Post Honey Bunches of Oats “Real People”
Brand: Post Honey Bunches of Oats
Execution: TV
Link: Click Here
Target: Real Cereal People
Reviewer: David
Rating: ****
Description:
Factory workers at the Post plant describe Honey Bunches of Oats. They describe what it is and the fact that they like it. One worker calls it “a mouthful of joy”. Lots of product shots and real people wearing their plant plastic hairnets. The tagline is “It’s the cereal you’d make if you made cereal.”
What Works:
Here’s an example of great Kraft advertising (Kraft owns Post). This spot is part of a campaign that started in 1999 (click here), but this execution works much better than earlier spots which were either a little scary (making you remember that the product is produced in a factory by big, impersonal machines) or a little sales-y (as with the 2004 spot which had employees driving around in Honey Bunches of Oats cars, delivering samples).
Here’s what to admire about this spot -
- Kraft doesn’t give up on a good campaign with less-than-perfect execution - in spite of several spots which failed to live up to the promise of the strong campaign strategy, the Post people did not give up on the strategy. This is unusual in a marketing world where the idea of the moment usually lasts just about that long. They were rewarded with an exceptionally strong, crisp execution that is more focused on the core strategy than early tries.
- Factory workers mean ‘authenticity’ - This is not a new insight by Kraft. Saturn made their brand on connecting their factory workers to consumers - do you remember the spot where a schoolteacher writes a letter about her car and the factory workers assembling the car put the letter in the glove compartment and sign it? Of course, the attribute that Post is really try to own here is authenticity. Using factory workers is a refreshing change from all of the purely ingredient or health-focused commercials crowding this segment of cereal advertising.
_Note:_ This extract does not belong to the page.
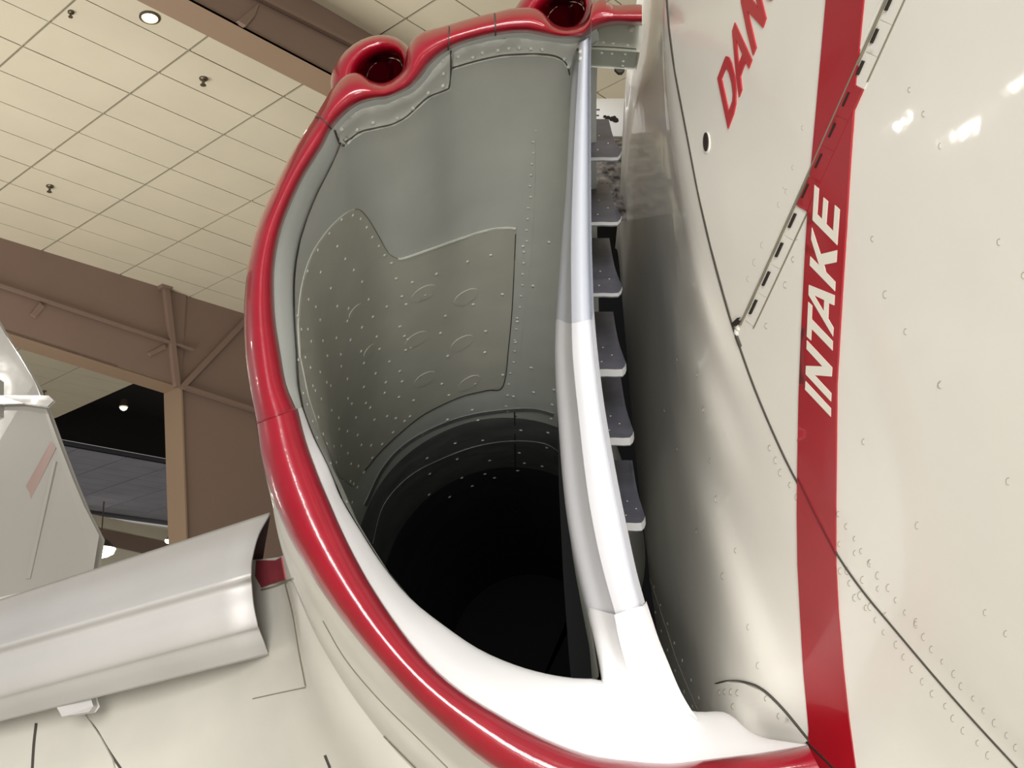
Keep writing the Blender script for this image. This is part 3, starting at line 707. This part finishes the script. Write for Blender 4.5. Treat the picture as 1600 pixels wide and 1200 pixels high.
# spacer block between lip and fuselage
bk = [(918, 44), (934, 40), (962, 38), (1004, 39), (1001, 60), (997, 79), (918, 74)]
o = link('spacer_block', *prism([P(x, y, 1.56) for x, y in bk], z3(-.002, .05, -.0)), M_BLOCK, jet, smooth=False, label='grey green riveted block joining lip to fuselage'); bevel(o, .003)
BB = tree(prism([P(x, y, 1.56) for x, y in bk], z3(-.002, .05, 0)))
link('block_rivets', *domes(BB, [(943, 66), (958, 67), (981, 70), (940, 83), (956, 84), (977, 85), (974, 96), (973, 103)], 2.6, .7), M_RIVET, o, kind='stuff')
link('bolt', *domes(BB, [(987, 45)], 6, .5), M_BLOCK, o)
link('block_seam', *ribbon(BB, [(922, 73), (955, 74), (994, 77)], 1.4, .0008, 5), M_GAP, o)
bk2 = [(960, 107), (966, 113), (972, 113), (976, 108)]
link('foot', *prism([P(x, y, 1.6) for x, y in bk2], z3(0, .008, 0)), M_GAP, o, smooth=False)
# rounded fairing seen through the slot, with a fastener
fr = [[P(x, y, Yy) for x in (900, 920, 950, 990, 1020)] for y, Yy in ((154, 2.75), (157, 2.6), (172, 2.5), (200, 2.46), (214, 2.45))]
for j, r_ in enumerate(fr[0]): pass
o = link('spine_fairing', *grid(fr, 3, 3), M_WHITE, jet, label='white rounded fairing seen through the slot')
fr2 = [[P(x, y, Yy) for x in (900, 930, 960, 1000)] for y, Yy in ((213, 2.44), (222, 2.38), (245, 2.34), (300, 2.3), (345, 2.28))]
o2 = link('perforated_panel', *grid(fr2, 3, 3), M_DIRT, jet, label='mottled dirty metal behind the slot')
BO = tree(grid(fr, 3, 3))
link('stud', *merge(*[ribbon(BO, [(x, y), (x + 5, y)], 1.2, .002, 3) for x, y in ((922, 168), (932, 172), (922, 176), (931, 181), (923, 185), (932, 189))]), M_GAP, o, kind='stuff')
link('fastener', *merge(*[domes(BO, [(x, y)], r_, 1.2) for x, y, r_ in ((945, 183, 3), (950, 185, 4), (957, 187, 5), (962, 189, 5), (960, 184, 3), (947, 187, 2.5))]), M_SLOT, o, label='dark greasy fastener on the fairing')

# ---- fuselage details
def along(pts, n):
    return None
door = [(1043, -60), (1047, 40), (1056, 110), (1075, 210), (1092, 300), (1112, 385), (1134, 465), (1150, 510), (1160, 497), (1200, 404), (1268, 250), (1340, 86), (1392, -30), (1405, -60)]
ad = link('access_door', *decal(BF, door, .0006, 22), M_CREAM, jet, label='cream access door left of the diagonal hinge')
seamp = [(1040, -40), (1046, 40), (1056, 115), (1075, 215), (1092, 303), (1112, 390), (1135, 475), (1153, 532), (1185, 620), (1230, 722), (1275, 805), (1310, 868), (1350, 925), (1400, 985), (1460, 1056), (1520, 1124), (1590, 1200), (1640, 1255)]
link('panel_seam', *ribbon(BF, seamp, 1.8, .0016), M_GAP, jet)
link('panel_seam', *ribbon(BF, [(1262, 1158), (1290, 1185), (1320, 1215)], 2, .004), M_SLOT, jet)
# hinge with knuckles
def hx(y, off=0): # hinge line x at y
    s = (520 - y) / 520; return 1152 + (1386 - 1152) * (s ** .985) + off
link('hinge_gap', *ribbon(BF, [(hx(y), y) for y in range(508, -50, -30)], 1.8, .0028), M_GAPG, jet)
ys = [500 - 43.5 * i - .35 * i * i for i in range(0, 14)]
for i in range(len(ys) - 1):
    ya, yb = ys[i], ys[i + 1] + 2
    q = [(hx(ya, 4), ya), (hx(yb, 4), yb), (hx(yb, 19 + i * .6), yb + 8), (hx(ya, 18 + i * .6), ya + 10)]
    ym = (ya + yb) / 2; inred = 118 < ym < 300 and True
    xm = hx(ym, 10); inred = (1262 + (300 - ym) * .06) < xm < 1334
    kn = link('hinge_knuckle', *decal(BF, q, .0027 if inred else .0009, 8), M_STRIPE if inred else M_CREAM, ad)
    ya2 = ym - 6
    link('hinge_slot', *ribbon(tree((fV, fF)), [(hx(ym + 11, 8), ym + 11), (hx(ym - 11, 8), ym - 11)], 2.8, .0034, 4, False), M_SLOT, ad)
for ya_, yb_ in ((505, 300), (120, -50)):
    link('hinge_seam', *ribbon(BF, [(hx(y, 18.5 + (520 - y) * .012), y + 8) for y in range(ya_, yb_, -20)], 1.3, .0014), M_GAPG, jet)
link('hinge_end', *domes(BF, [(1152, 512), (1150, 520)], 7, .35), M_CREAM, jet)
link('hinge_chip', *ribbon(BF, [(1150, 507), (1160, 498)], 6, .006, 3, False), M_SLOT, jet)
link('hinge_chip', *ribbon(BF, [(1152, 525), (1158, 541)], 3, .003, 3, False), M_GAP, jet)
# stripe
sL = [(1296, -60), (1293, 0), (1284, 100), (1275, 200), (1266, 300), (1260, 400), (1254, 520), (1250, 620), (1248, 720), (1247, 800), (1248, 880), (1252, 960), (1257, 1050), (1265, 1140), (1263, 1166), (1240, 1172), (1285, 1215), (1345, 1260)]
sR = [(1345, 1240), (1338, 1200), (1327, 1120), (1318, 1040), (1311, 960), (1307, 880), (1307, 780), (1309, 600), (1316, 480), (1323, 370), (1331, 240), (1340, 120), (1346, 60), (1352, 0), (1356, -60)]
link('warning_stripe', *decal(BF, sL + sR, .0024, 16), M_STRIPE, jet, label='red warning stripe around the fuselage')
link('stripe_seam', *ribbon(BF, [(1249, 746), (1275, 800), (1308, 864)], 1.6, .0034), mat('dark_red_gap', (96, 14, 24), .6), jet)
# lettering, white on the stripe
def zl(pts, ox, oy, s): return [(ox + x / s, oy + y / s) for x, y in pts]
LT = {
 'I': ([(185, 640), (523, 1003), (523, 1118), (178, 752)], 1240, 520, 8.57, []),
 'N': ([(203, 95), (542, 458), (535, 578), (305, 560), (530, 803), (525, 912), (186, 548), (190, 435), (412, 443), (198, 210)], 1240, 520, 8.57, []),
 'T': ([(222, 610), (275, 660), (268, 840), (549, 1135), (546, 1258), (266, 968), (258, 1125), (202, 1072)], 1240, 400, 8.57, []),
 'A': ([(231, 382), (576, 520), (570, 655), (497, 625), (489, 835), (560, 955), (553, 1070), (226, 515)], 1240, 400, 8.57, [[(300, 520), (437, 585), (430, 740)]]),
 'K': ([(272, 645), (388, 1000), (610, 945), (600, 1108), (435, 1142), (460, 1240), (585, 1370), (580, 1495), (243, 1150), (250, 1030), (372, 1155), (262, 800)], 1240, 280, 8.57, []),
 'E': ([(308, 70), (366, 125), (343, 465), (408, 535), (428, 240), (488, 293), (464, 598), (557, 690), (581, 343), (645, 403), (611, 880), (280, 545)], 1240, 280, 8.57, []),
}
for ch, (pl, ox, oy, s, hs) in LT.items():
    link('letter', *decal(BF, zl(pl, ox, oy, s), .0029, 7, [zl(h, ox, oy, s) for h in hs]), M_WLET, jet, smooth=False, label='white letter %s on the red stripe' % ch)
DT = {
 'D': ([(132, 700), (195, 530), (210, 502), (235, 512), (258, 565), (285, 680), (298, 800), (297, 920), (275, 1020), (226, 1150)], [[(168, 705), (200, 620), (215, 612), (235, 650), (258, 740), (270, 840), (266, 900), (232, 1000)]]),
 'A': ([(288, 203), (438, 535), (412, 610), (383, 550), (337, 680), (350, 800), (325, 868), (302, 700), (264, 280)], [[(297, 345), (355, 485), (322, 575)]]),
 'N': ([(342, 15), (350, -60), (410, -60), (498, 85), (478, 0), (474, -60), (512, -60), (530, 20), (566, 165), (538, 248), (400, 100), (478, 425), (450, 495), (398, 290)], []),
 'G': ([(560, -60), (625, -60), (622, 0), (600, 6), (575, -10)], []),
}
for ch, (pl, hs) in DT.items():
    link('letter', *decal(BF, zl(pl, 1100, 0, 5.714), .0024, 6, [zl(h, 1100, 0, 5.714) for h in hs]), M_RLET, jet, smooth=False, label='red letter %s on the access door' % ch)
# drain hole, rivets
e = [(1105 + 4 * math.cos(a), 222 + 15 * math.sin(a)) for a in [i * math.pi / 7 for i in range(14)]]
link('drain_rim', *decal(BF, [(1105 + 5.5 * math.cos(a), 223 + 17 * math.sin(a)) for a in [i * math.pi / 7 for i in range(14)]], .0018, 6), M_CREAM, jet)
link('drain_hole', *decal(BF, e, .0026, 5), M_SLOT, jet, label='small dark oval drain hole')
fr_ = []
for i in range(26):
    f_ = i / 25; y = 700 + 480 * f_; x = (seam_x(y) or 1500); fr_.append((x - 22 + random.uniform(-3, 3), y)); fr_.append((x + 24 + random.uniform(-3, 3), y - 12))
for i in range(9): fr_.append((1312 + (i % 3) * 20 + i * 4, 850 + i * 14))
for x, y in ((1444, 178), (1470, 228), (1422, 140), (1400, 16), (1384, 460), (1562, 378), (1416, 518), (1470, 601), (1350, 690), (1576, 752), (1434, 821), (1468, 602), (1364, 373), (1246, 370), (1240, 405), (1228, 445), (1198, 509), (1230, 300), (1240, 262), (1227, 290), (1218, 320), (1206, 352), (1192, 383), (1180, 410), (1170, 436), (1432, 972), (1540, 957), (1572, 990), (1600, 430), (1255, 200), (1100, 640), (1110, 720), (1090, 585), (1130, 900), (1150, 860), (1170, 980), (1185, 1040), (1060, 560), (1040, 640), (1060, 700), (1090, 830), (1120, 780)): fr_.append((x, y))
link('skin_fasteners', *rings(BF, [(x, y, random.uniform(.6, 1.0)) for x, y in fr_], 6, .7, .0006), M_GAPS, jet, kind='stuff')
# fairing patch at the foot of the slot
fp_ = [(1120, 1070), (1140, 1065), (1165, 1067), (1190, 1078), (1222, 1108), (1264, 1156), (1252, 1164), (1220, 1170), (1178, 1180), (1160, 1180), (1140, 1150), (1118, 1114), (1112, 1100)]
fpo = link('fairing_plate', *decal(BF, fp_, .0030, 10), M_CREAM, jet, label='rounded plate at the foot of the slot')
link('panel_seam', *ribbon(BF, [(1120, 1068), (1140, 1063), (1165, 1065), (1192, 1076), (1224, 1106), (1266, 1157)], 1.3, .0036), M_GAP, fpo)
link('screw', *domes(BF, [(1204, 1161)], 4, .9), M_GAP, fpo)
link('rivets', *rings(BF, [(1128, 1082, .7), (1136, 1081, .7), (1146, 1081, .8), (1156, 1082, .8), (1149, 1104, .8), (1199, 1090, .6), (1219, 1117, .7)], 6, 1.2, .0036), M_GAPS, fpo, kind='stuff')

# unseen point lights added so that glints show in the gloss paint
def glint_light(bvh, px, py, dist, power, rad):
    l, n = hit(bvh, px, py)
    if l is None: return
    d = (l - CAM).normalized(); rr = d - n * (2 * d.dot(n)); q = l + rr * dist
    if q.z < .4: return
    ld = bpy.data.lights.new('glint_light', 'POINT'); ld.energy = power; ld.shadow_soft_size = rad; ld.color = (1.0, .95, .86)
    lo = bpy.data.objects.new('glint_light', ld); COL.objects.link(lo); lo.location = q
for (x, y, rd) in ((1396, 182, .035), (1508, 204, .03), (1594, 134, .05)): glint_light(BF, x, y, 5.0, 5, rd)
- The ‘Product as Hero’ execution works - Watching this spot quickly you might miss the fact that it is Honey Bunches of Oats and not the factory workers that serves as hero of this spot. It is impossible to watch this spot and wonder which brand is being advertised (a ThirdWay Advertising Blog pet peeve.) In addition, the product shots are crisp and effective. There is a strong improvement from the 1999 spot where the Orwellian factory shots overwhelmed the sense of individualism projected by the factory workers.
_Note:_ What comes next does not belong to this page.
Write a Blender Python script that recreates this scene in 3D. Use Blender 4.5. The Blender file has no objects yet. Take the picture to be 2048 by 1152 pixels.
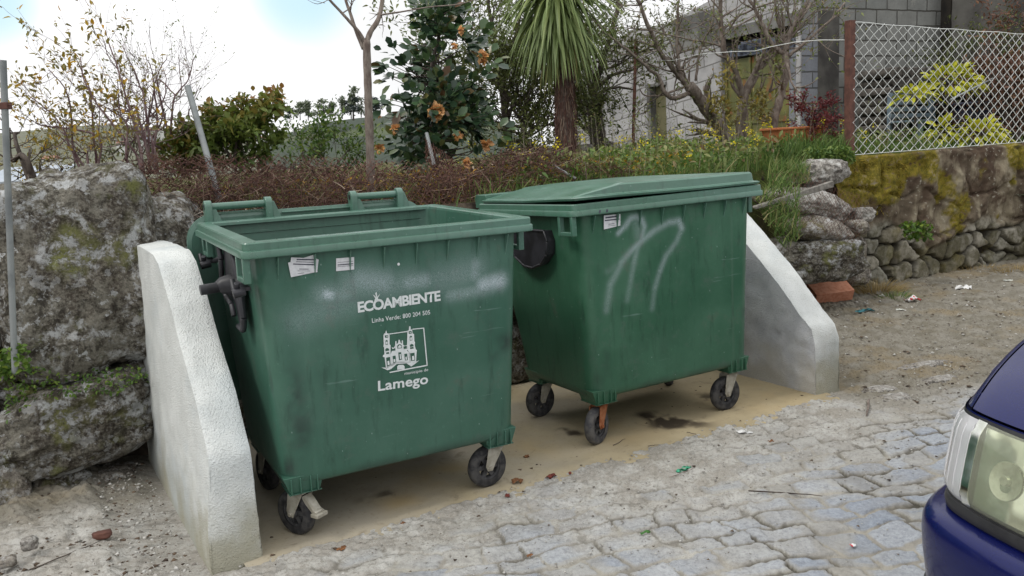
import bpy, bmesh, math, random
import numpy as np
from mathutils import Vector, Matrix, Euler

# ------------------------------------------------------------------ camera, sky, sun
SC = bpy.context.scene
COL = SC.collection
F_, PI_, RO_, H_ = 1674.56, 0.16476, -0.0551, 1.5718     # focal length in photo pixels, pitch, roll, eye height
RV = np.array([math.cos(RO_), math.sin(RO_)*math.sin(PI_), math.sin(RO_)*math.cos(PI_)])
UV = np.array([-math.sin(RO_), math.cos(RO_)*math.sin(PI_), math.cos(RO_)*math.cos(PI_)])
FV = np.array([0, math.cos(PI_), -math.sin(PI_)])
EYE = np.array([0, 0, H_])
cd = bpy.data.cameras.new('camera'); cam = bpy.data.objects.new('camera', cd); COL.objects.link(cam)
cd.sensor_width = 36; cd.lens = F_/2048*36; cd.clip_start = 0.05; cd.clip_end = 6000
m = Matrix.Identity(4)
for i in range(3):
    m[i][0] = RV[i]; m[i][1] = UV[i]; m[i][2] = -FV[i]; m[i][3] = EYE[i]
cam.matrix_world = m
SC.camera = cam

def ray(px, py): return FV+RV*(px-1024)/F_+UV*(576-py)/F_
def at(px, py, Y):
    r = ray(px, py); return EYE+r*(Y/r[1])
def gnd(px, py, z=0.0):
    r = ray(px, py); return EYE+r*((z-H_)/r[2])
def d2r(px, py):
    r = ray(px, py); return r/np.linalg.norm(r)

SUN_EL, SUN_AZ = math.radians(52), math.radians(238)      # azimuth: compass angle from +Y clockwise
W = bpy.data.worlds.new('World'); SC.world = W; W.use_nodes = True
nt = W.node_tree; nt.nodes.clear()
def wn(t, **k):
    n = nt.nodes.new(t)
    for a, b in k.items(): setattr(n, a, b)
    return n
wo = wn('ShaderNodeOutputWorld'); bg = wn('ShaderNodeBackground'); bg.inputs['Strength'].default_value = 0.1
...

Post is trying to reach a group of people who want cereal that is not as processed or sugared as kids cereals, but who aren’t quite ready for Alpina or Bear Naked granola, either. The factory worker execution is an excellent way of saying ‘real food for real people.’
What Doesn’t:
This spot is balanced on the razors edge, which makes the campaignability tricky. It is no coincidence that earlier executions of this strategy have not been nearly as successful. The effectiveness of the factory workers is tied to their genuineness and their individuality. Individuality is not the first thing we think of when we think of a factory, and it gets overwhelmed when we see images of huge cooking vats or thousands of boxes running through a conveyer belt. If the factory workers are too promotional, they loose that genuine feel - as they did when they were driving branded vehicles around the countryside. Post has a great campaign here, but managing it will be difficult.
Branding Bottom Line -
We want to believe in a product that the workers stand up for. Kraft scores with a spot that feels honest.

October 3rd, 2005 at 2:57 am
IT’S LIKE A MOUTH FULL OF JOY! HA HA HA!
June 19th, 2007 at 8:41 am
The hair-net woman in the spot is embarrassing. I want her to enunciate. If Kraft really had any good sense, they would rid the spot of this unattractive person and her “yessuh boss” script delivery.